Dataset entries =>
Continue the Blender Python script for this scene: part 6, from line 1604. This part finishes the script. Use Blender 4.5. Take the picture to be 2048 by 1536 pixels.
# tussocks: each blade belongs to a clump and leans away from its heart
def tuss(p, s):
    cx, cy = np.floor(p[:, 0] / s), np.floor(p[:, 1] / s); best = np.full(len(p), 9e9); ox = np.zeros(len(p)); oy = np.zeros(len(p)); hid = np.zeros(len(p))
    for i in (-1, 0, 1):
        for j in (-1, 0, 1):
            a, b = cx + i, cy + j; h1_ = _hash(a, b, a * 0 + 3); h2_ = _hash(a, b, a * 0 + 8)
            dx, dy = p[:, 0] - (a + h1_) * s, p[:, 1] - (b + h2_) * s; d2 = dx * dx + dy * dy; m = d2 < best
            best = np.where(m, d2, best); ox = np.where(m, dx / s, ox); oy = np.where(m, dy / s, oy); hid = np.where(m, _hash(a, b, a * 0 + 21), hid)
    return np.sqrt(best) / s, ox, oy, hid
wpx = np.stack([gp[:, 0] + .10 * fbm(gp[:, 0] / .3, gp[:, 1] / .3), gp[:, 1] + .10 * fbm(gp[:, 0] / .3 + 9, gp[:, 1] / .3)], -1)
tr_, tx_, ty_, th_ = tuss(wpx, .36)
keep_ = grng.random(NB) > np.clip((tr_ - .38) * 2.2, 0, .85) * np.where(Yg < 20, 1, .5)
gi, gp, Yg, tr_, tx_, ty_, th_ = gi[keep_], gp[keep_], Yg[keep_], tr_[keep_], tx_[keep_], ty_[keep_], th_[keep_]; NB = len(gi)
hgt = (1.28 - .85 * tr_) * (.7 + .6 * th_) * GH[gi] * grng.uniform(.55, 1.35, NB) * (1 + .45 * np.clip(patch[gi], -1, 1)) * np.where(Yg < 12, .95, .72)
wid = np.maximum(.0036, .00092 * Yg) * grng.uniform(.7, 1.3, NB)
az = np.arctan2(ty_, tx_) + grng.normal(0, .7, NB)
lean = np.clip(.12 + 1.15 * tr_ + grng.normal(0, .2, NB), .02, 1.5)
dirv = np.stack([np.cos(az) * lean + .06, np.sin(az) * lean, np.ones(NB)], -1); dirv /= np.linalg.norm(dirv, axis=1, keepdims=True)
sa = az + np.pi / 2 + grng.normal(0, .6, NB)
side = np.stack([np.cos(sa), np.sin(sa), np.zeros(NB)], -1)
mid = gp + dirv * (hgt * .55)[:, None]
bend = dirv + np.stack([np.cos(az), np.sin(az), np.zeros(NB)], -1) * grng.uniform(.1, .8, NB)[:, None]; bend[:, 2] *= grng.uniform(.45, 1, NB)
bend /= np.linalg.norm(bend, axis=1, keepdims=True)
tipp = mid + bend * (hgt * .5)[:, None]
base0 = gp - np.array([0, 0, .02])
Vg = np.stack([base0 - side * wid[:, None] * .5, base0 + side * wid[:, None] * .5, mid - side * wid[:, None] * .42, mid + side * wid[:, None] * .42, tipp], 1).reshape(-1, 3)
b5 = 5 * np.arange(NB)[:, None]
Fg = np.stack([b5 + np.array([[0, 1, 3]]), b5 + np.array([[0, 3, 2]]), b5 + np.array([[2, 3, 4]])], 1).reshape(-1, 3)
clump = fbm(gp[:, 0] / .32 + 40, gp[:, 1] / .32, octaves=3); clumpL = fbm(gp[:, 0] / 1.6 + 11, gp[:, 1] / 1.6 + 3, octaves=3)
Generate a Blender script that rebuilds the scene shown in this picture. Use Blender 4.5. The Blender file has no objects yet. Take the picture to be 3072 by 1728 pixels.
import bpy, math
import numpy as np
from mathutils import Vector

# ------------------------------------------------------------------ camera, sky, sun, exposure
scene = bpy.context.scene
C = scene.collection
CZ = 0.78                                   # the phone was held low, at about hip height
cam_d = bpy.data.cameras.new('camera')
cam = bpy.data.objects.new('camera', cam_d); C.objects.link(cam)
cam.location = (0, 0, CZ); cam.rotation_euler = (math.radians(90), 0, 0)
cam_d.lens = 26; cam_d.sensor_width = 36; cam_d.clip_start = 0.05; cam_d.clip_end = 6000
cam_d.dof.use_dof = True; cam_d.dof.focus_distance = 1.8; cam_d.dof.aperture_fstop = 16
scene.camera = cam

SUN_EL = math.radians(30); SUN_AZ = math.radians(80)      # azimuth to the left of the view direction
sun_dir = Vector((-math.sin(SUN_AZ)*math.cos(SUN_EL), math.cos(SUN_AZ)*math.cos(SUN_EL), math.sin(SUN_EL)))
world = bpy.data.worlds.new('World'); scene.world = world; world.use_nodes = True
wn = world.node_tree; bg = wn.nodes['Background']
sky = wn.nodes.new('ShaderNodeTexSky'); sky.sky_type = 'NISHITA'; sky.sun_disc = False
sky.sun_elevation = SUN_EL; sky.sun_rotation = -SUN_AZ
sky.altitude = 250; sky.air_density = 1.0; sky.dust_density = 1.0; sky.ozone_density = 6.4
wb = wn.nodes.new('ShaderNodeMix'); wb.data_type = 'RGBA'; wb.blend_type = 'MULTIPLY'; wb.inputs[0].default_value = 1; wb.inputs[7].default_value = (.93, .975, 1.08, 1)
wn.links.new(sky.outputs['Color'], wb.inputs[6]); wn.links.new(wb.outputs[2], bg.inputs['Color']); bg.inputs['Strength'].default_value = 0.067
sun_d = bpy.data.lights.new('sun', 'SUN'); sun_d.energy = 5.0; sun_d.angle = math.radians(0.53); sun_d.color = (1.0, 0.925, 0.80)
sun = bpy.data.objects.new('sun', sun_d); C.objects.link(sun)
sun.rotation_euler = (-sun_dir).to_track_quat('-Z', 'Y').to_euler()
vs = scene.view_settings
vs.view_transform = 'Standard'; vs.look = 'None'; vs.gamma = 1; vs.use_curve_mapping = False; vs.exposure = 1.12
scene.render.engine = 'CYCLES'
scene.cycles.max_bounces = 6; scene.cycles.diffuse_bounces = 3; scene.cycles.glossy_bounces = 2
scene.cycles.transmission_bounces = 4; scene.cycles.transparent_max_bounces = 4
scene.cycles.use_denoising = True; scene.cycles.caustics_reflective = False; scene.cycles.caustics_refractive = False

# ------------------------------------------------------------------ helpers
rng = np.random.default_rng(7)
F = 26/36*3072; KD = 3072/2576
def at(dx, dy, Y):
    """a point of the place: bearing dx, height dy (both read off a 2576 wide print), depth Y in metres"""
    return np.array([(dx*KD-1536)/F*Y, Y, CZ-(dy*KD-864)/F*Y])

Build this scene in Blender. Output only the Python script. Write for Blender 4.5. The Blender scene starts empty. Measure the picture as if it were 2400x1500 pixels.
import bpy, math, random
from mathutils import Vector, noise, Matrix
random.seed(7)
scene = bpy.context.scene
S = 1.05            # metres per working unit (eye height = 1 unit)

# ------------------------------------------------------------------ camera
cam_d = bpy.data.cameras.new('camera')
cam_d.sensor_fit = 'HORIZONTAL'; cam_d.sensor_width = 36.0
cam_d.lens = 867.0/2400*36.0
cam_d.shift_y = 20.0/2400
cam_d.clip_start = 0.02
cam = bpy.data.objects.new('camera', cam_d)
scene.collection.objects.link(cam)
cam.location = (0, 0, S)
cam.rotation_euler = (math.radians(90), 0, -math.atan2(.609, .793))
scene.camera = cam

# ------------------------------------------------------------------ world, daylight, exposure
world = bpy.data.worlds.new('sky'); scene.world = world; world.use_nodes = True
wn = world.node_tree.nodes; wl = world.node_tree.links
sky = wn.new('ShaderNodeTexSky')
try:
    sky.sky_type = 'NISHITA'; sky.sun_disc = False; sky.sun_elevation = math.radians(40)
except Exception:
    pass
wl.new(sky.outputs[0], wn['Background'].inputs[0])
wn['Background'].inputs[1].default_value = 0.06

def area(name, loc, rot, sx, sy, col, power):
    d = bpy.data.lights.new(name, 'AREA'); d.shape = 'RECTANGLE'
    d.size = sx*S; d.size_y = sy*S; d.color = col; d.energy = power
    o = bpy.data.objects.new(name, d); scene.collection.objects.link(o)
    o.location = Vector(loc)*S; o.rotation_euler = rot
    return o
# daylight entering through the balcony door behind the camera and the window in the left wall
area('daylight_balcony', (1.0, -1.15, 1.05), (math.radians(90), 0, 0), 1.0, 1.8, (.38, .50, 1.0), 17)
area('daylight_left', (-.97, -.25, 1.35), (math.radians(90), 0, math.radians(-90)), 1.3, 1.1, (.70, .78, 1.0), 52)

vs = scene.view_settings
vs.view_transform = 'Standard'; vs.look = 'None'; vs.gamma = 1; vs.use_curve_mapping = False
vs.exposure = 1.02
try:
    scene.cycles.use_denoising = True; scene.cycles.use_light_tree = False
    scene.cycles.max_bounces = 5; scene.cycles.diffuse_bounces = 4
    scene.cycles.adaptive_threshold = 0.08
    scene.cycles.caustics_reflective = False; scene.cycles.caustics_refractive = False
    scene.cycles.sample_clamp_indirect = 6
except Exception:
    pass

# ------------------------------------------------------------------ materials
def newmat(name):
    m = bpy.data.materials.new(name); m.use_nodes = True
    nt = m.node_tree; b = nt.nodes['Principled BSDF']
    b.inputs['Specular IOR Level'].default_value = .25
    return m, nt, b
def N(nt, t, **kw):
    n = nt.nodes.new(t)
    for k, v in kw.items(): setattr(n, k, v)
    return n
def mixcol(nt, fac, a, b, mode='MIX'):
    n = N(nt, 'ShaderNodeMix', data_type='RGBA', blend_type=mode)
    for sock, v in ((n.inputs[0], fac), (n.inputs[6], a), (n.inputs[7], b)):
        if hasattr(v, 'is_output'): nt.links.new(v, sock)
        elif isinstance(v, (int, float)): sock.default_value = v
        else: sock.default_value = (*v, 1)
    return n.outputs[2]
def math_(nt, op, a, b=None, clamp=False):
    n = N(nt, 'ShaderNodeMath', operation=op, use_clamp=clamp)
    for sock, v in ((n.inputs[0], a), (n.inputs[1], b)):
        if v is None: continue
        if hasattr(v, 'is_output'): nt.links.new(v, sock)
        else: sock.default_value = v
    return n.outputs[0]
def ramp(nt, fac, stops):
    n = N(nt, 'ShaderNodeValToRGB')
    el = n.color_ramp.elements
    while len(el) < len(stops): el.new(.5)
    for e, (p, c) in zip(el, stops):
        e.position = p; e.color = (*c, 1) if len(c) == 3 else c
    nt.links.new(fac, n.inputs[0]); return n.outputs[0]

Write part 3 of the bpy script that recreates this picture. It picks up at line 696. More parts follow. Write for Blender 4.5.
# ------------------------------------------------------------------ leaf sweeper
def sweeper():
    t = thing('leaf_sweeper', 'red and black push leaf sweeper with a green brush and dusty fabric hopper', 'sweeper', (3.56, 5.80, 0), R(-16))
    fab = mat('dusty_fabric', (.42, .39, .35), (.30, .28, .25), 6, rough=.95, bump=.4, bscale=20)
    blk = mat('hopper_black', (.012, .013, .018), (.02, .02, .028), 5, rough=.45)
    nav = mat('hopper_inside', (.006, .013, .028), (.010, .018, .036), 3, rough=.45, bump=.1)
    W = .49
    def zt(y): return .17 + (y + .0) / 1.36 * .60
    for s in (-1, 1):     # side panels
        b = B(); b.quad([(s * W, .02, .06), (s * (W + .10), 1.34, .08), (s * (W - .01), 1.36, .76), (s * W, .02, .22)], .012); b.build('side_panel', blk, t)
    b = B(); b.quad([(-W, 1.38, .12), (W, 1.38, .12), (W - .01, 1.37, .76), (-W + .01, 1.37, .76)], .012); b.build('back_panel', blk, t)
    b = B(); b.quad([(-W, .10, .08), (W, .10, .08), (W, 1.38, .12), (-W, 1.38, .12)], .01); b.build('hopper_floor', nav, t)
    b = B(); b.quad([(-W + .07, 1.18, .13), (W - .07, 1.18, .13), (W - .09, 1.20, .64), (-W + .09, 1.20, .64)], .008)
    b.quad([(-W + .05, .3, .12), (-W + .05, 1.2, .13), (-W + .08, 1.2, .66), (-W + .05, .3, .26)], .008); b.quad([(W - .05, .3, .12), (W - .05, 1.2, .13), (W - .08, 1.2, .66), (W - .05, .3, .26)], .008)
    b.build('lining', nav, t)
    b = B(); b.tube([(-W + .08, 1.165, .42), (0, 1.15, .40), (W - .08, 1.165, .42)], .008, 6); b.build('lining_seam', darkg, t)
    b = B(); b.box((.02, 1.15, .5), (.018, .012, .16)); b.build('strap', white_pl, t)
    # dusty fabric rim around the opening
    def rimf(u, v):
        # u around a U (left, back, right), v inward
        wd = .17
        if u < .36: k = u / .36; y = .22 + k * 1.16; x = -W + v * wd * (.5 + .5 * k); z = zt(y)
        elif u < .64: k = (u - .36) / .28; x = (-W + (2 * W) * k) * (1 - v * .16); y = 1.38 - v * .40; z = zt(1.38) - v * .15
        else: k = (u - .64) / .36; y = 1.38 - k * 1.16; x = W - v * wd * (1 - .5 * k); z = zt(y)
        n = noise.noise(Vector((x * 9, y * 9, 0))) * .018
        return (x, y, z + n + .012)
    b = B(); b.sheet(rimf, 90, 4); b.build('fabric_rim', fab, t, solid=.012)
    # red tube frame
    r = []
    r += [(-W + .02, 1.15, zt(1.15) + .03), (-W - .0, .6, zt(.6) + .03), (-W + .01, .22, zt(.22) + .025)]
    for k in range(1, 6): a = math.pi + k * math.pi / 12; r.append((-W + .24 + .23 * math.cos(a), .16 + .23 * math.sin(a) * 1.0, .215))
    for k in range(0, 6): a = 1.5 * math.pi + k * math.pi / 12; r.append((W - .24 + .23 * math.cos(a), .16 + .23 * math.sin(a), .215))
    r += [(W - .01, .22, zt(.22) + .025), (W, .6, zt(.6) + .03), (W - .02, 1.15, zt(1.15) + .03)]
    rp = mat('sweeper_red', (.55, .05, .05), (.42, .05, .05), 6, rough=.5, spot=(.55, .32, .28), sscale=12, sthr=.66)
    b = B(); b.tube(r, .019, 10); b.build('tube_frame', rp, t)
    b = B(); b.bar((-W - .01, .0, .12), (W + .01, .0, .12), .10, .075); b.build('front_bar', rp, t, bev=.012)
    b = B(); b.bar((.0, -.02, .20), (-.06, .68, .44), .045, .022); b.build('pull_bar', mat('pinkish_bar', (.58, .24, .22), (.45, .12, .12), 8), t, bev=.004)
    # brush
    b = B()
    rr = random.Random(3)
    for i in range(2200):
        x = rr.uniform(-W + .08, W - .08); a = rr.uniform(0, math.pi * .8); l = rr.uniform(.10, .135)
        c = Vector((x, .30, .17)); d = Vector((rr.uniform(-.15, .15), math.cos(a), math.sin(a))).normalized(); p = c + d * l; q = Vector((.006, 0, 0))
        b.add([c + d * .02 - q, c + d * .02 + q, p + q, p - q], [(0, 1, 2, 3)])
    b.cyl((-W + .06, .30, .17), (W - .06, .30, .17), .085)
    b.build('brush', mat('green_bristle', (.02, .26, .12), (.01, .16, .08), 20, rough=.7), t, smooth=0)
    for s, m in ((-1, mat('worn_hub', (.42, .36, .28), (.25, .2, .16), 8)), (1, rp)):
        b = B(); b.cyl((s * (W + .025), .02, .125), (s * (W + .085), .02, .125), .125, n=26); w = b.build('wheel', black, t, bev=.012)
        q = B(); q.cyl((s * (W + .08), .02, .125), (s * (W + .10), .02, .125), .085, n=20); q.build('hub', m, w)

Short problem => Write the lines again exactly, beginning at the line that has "Build this scene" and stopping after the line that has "wn['Background'].inputs[1].default_value = 0.06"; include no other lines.

Response to this exercise =>
Build this scene in Blender. Output only the Python script. Write for Blender 4.5. The Blender scene starts empty. Measure the picture as if it were 2400x1500 pixels.
import bpy, math, random
from mathutils import Vector, noise, Matrix
random.seed(7)
scene = bpy.context.scene
S = 1.05            # metres per working unit (eye height = 1 unit)

# ------------------------------------------------------------------ camera
cam_d = bpy.data.cameras.new('camera')
cam_d.sensor_fit = 'HORIZONTAL'; cam_d.sensor_width = 36.0
cam_d.lens = 867.0/2400*36.0
cam_d.shift_y = 20.0/2400
cam_d.clip_start = 0.02
cam = bpy.data.objects.new('camera', cam_d)
scene.collection.objects.link(cam)
cam.location = (0, 0, S)
cam.rotation_euler = (math.radians(90), 0, -math.atan2(.609, .793))
scene.camera = cam

# ------------------------------------------------------------------ world, daylight, exposure
world = bpy.data.worlds.new('sky'); scene.world = world; world.use_nodes = True
wn = world.node_tree.nodes; wl = world.node_tree.links
sky = wn.new('ShaderNodeTexSky')
try:
    sky.sky_type = 'NISHITA'; sky.sun_disc = False; sky.sun_elevation = math.radians(40)
except Exception:
    pass
wl.new(sky.outputs[0], wn['Background'].inputs[0])
wn['Background'].inputs[1].default_value = 0.06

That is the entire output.